Die Wolke der Zeugen, das sind keine moralisch perfekten Vorzeigemenschen. Das sind Menschen wie Sie und ich mit Fehlern und Schwächen. Und doch sind es Heilige. Menschen, die zu Gott gehören. Menschen, die sich an Gott halten. Das heißt: Heilig sein. Heilige, Heiliger ist, wer mit Gott rechnet. Und alle diese Heiligen sind Teil der Wolke der Zeugen.
Darum ist auch Erika Teil dieser Wolke. Darum sind wir, sind Sie und ich Teil dieser Wolke der Zeugen.
Der Hebräerbrief will zweierlei:
Erstens: Er möchte Mut machen.
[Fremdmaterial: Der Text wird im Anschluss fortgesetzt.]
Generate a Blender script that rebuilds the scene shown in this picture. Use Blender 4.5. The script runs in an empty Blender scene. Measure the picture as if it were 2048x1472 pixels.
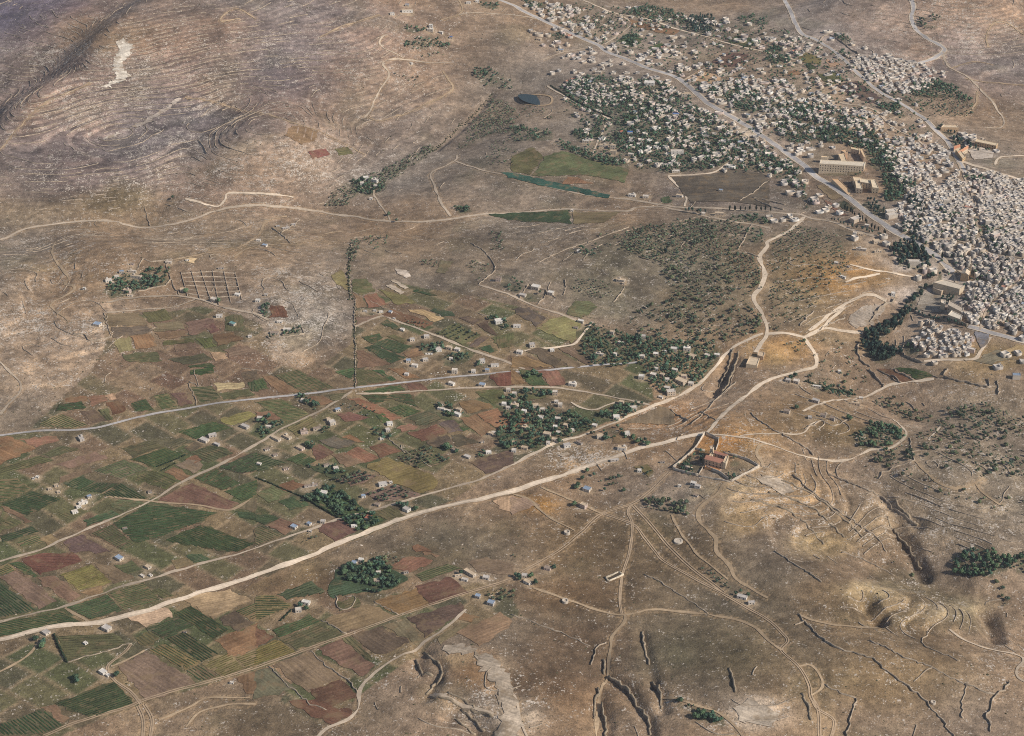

Darum sagt er: Vergesst die Wolke nicht. Vergesst nicht, dass vor euch Menschen Gott vertraut haben und damit durchs Leben gekommen sind. Wunder erlebt haben. Nämlich Leben, wo nur Tod möglich zu sein schien.
Also: Auch wenn Corona, auch wenn anderes das Leben schwer macht. Auch wenn wir als Gemeinde kleiner und unwichtiger werden: Vergesst die Wolke nicht. Andere haben ähnliches durchgemacht und erlebt: Vertrauen auf Gott hilft. Vertrauen auf Gott führt zum Leben.
Zweitens: Erkennt euch selbst als Teil der Wolke. Schon jetzt seid ihr mit eurem Glauben, mit eurem Vertrauen Teil der Wolke der Zeugen.